Would You Pay $145,000 for 400 Square Feet?
The quest for affordability pushes boundaries
Ric Edelman: It's Monday, March 11th. On today's show, The Incredible Shrinking House. Go ahead…find a house you can afford if you're young and not making all that much money. You know what you're going to have to do? You're going to have to move way out there. I don't mean into the suburbs, I mean into another state maybe. I know someone in their 30s who's buying his first house currently rents in Rockville, Maryland, a suburb of Washington, DC. Not only can’t he afford to buy a place in DC, he can't afford to buy a place in Rockville either, 20 miles away from DC. He found a house he could afford to buy in West Virginia. He'll have a commute that's more than two hours each way every day. So yeah, moving very far away where land is cheaper is certainly one way you can find a house you can afford. But there's another way too. You can buy an apartment instead. Apartments are usually smaller than single family homes, but we all know that a lot of apartments are pretty darn expensive, depending on their size and location and amenities. And besides, with an apartment, you don't get a backyard for the kids and the dog. Or you can buy a smaller house. Because the cost of houses is directly tied to the size of the house and the lot, the smaller the footprint, the fewer square feet of the house, the less it'll cost, no matter where it is. So exactly how small a house are you willing to live in?
The house I grew up in was about 2400 square feet. It was a split level with four bedrooms, built in 1957, in what was then a new suburban community in South Jersey. It was filled with people who grew up in Philly - my parents - and today, the size of my parent’s house, 2400 square feet, is still the size of the average new home construction in the United States. The problem with affordability is not that houses have gotten bigger and therefore more expensive, it's that houses have simply gotten more expensive without getting bigger. My parents bought their house in 1957 for $19,000, and my dad got a 3% VA loan for 30 years. His mortgage payment was about 80 bucks a month, and he was still paying that 80 bucks a month when I went to college 20 years later in 1976. Today, Zillow says that that house, yeah, it's still there, is worth $527,000. A monthly payment today would be 2500 bucks a month. And that's assuming you make a down payment of 10% of $53,000. How many people in their early 30s do you know could pull off that transaction? $53,000 in cash for a house worth $500,000? Not very many young people could do that. And that's the problem. So, guess how builders are now trying to make their houses more affordable? They're making them smaller, I mean small. Welcome to the world of tiny houses. 400 square feet, a 20 by 20-foot house attached to a 20 by 20 foot garage. These things are popping up all over the country. The typical price, $145,000. Who do they appeal to?

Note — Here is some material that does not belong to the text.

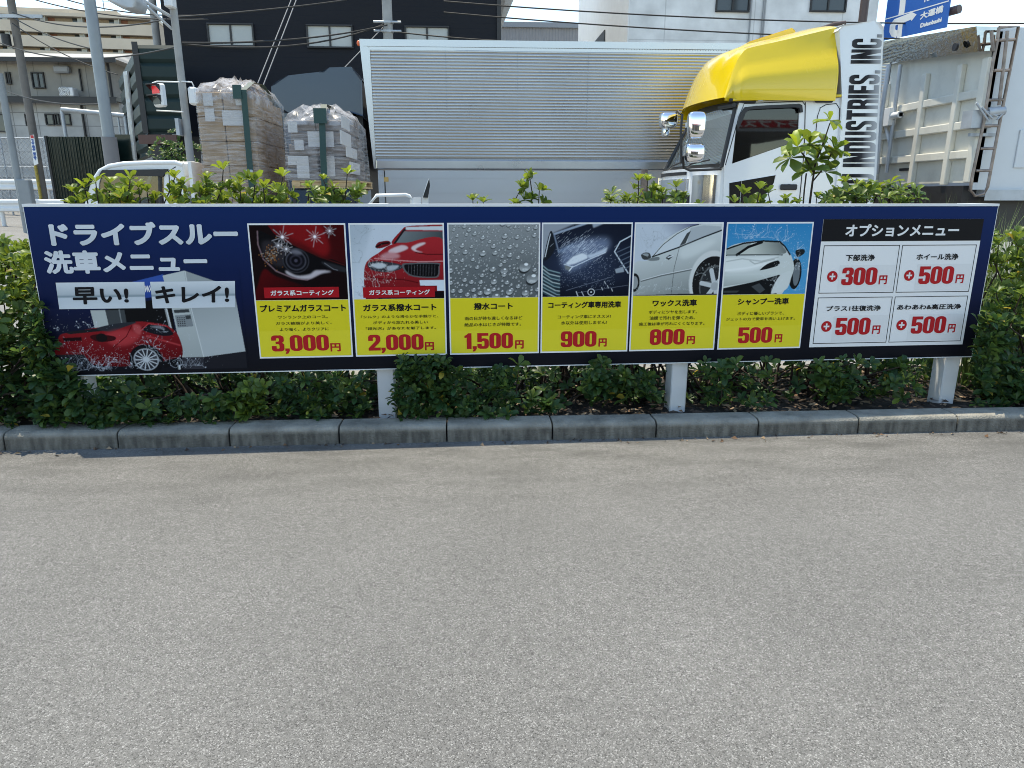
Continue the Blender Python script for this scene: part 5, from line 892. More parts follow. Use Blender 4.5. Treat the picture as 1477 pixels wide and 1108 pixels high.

Who would want to buy a house that's 400 square feet? Well, how about divorced people or widows? Empty nesters, young couples? These houses are going up on smaller lots. Two instead of a backyard, there's a side yard. You get a kitchen bar instead of a dining room. Is this really the shape of housing for the future? A home that's not much bigger than your dorm room was? Is this the American dream? When your kids ask you for help buying their first house? Or hey, for you financial advisors, when your clients tell you that they want to help their kids buy their first house, is suggesting that they live in a 400 square foot house something you'd mention? I guess we have to. The idea might be quickly dismissed, or it might be genuinely considered. And if it is, remember this some builders will put that 400 or 500 square foot house anywhere you want, like in Mom or Dad's backyard. Land is one of the biggest parts of the cost of homes. So, if you use land you already have, you really knock down the cost. My point is that we can't assume that we're going to do things in the future the way we did them in the past. What worked for you when you bought your first house, what worked for my dad when he bought his in 1957 isn't necessarily going to work for your kids or your clients’ kids today, so be willing to think imaginatively and consider all options slowly, carefully, and thoughtfully. You just might decide that where you live in the future isn't in a place that in the past, you ever would have imagined. On tomorrow's show, crypto taxation.